Los Angeles - Home of the cheap 11AM quickie

Cause I’m a data whore

Following Plenty Of Stats, I got some suggestions for expanding the vice tracking of certain cities. In particular, Loren Norman pointed me to an article that tried to gauge prostitution levels in each major city by their “erotic services” postings on Craigslist.

Now the article didn’t give any details about how they actually calculated the data other than to say that “a high number of prostitutes advertising openly on Craigslist suggests lax enforcement in that area”. There are a lot of factors that have to be considered here. First being the size of the city being tested and secondly, the Craigslist popularity in that city. For example, it could be expected that San Francisco would have a higher percentage of Craigslist users per capita due to its wired nature. And you can’t compare Atlanta to New York.

The method behind the madness

So we need a baseline. The best I could come up with was the Housing category - the whole thing. Cities with a higher usage rate or larger population won’t be penalized, and less wired towns should reflect a lower usage in both categories.

I pulled the XML feeds of both Housing and Erotic Services, frequently throughout the day for several days in a row and tallied up the results.

What we are asking is simply “For every 100 Housing posts, how many ‘Erotic Services’ posts are there?”

And the data say:

Taking a further look at LA:

What did we learn?

  1. Prostitutes keep pretty regular hours. The workday for prostitutes seems to start at around 9AM. I like to wake up at 7AM. That makes me feel good about myself.

  2. If you in the market for ‘erotic services’ in LA, it means you’ll probably strike a better deal at 11AM. If they’re posting ads with such fervor at 11, it’s a good bet that they’re not umm… providing services. So get there before lunch and save!

  3. LA is a dirty dirty town, while Boston is suprisingly “un-prostituty” for such a large city. What, are you guys too good for prostitutes?

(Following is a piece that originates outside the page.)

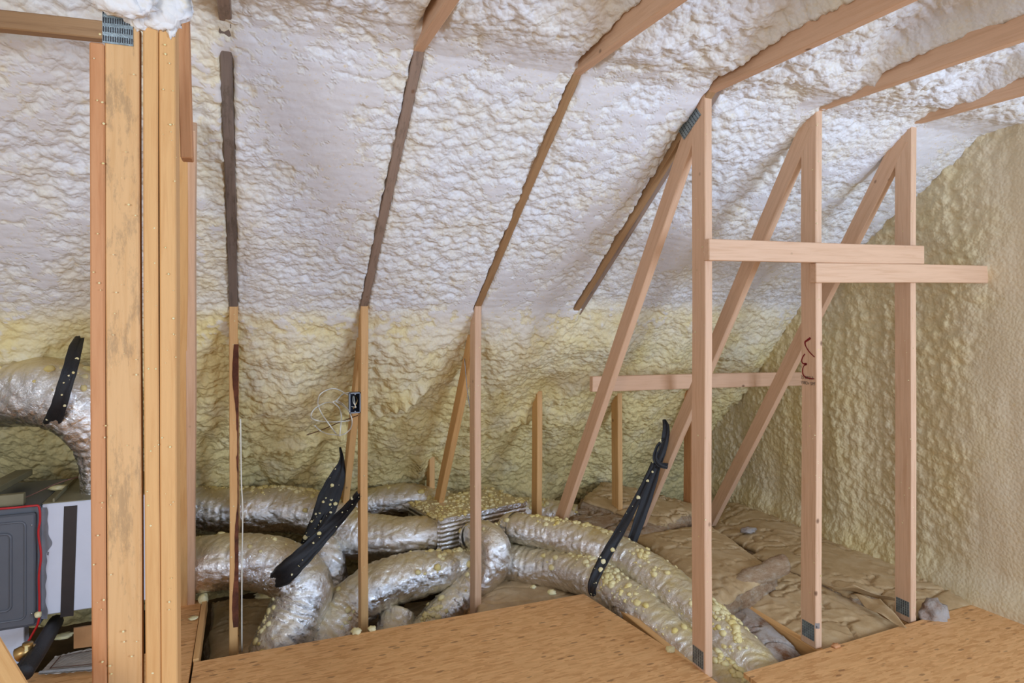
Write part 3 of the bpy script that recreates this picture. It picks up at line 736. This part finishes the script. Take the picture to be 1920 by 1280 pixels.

On a more serious note, it’s interesting to see such swings in usage. You have large towns that swing from the extremes of LA to the lows of Boston. The question we can’t answer is why. But one could guess that it comes down to enforcement. Does the city of Boston tackle online prostitution, while cities like Atlanta tend to overlook it? Or is there some other factor at play going on here. Feel free to hit me up on twitter about it @markpercival or @webchicanery.

Just some quick notes:

  • I took a sample every 15 minutes of Craigslist posts for 3 days in all the major cities.
  • Rather than tracking all the posts, I used a measure of velocity at the moment the sample was taken. This way I only have to pull the default 100 most recent posts. For example - the oldest post in the 100 most recent is 2 hours old, this means the velocity of posting at the current moment is 50 posts per hour, or 1200 a day.

And yes, I did just show you the cheapest time to buy a prostitute using a combination of Ruby programming, SQL, and an excel spreadsheet.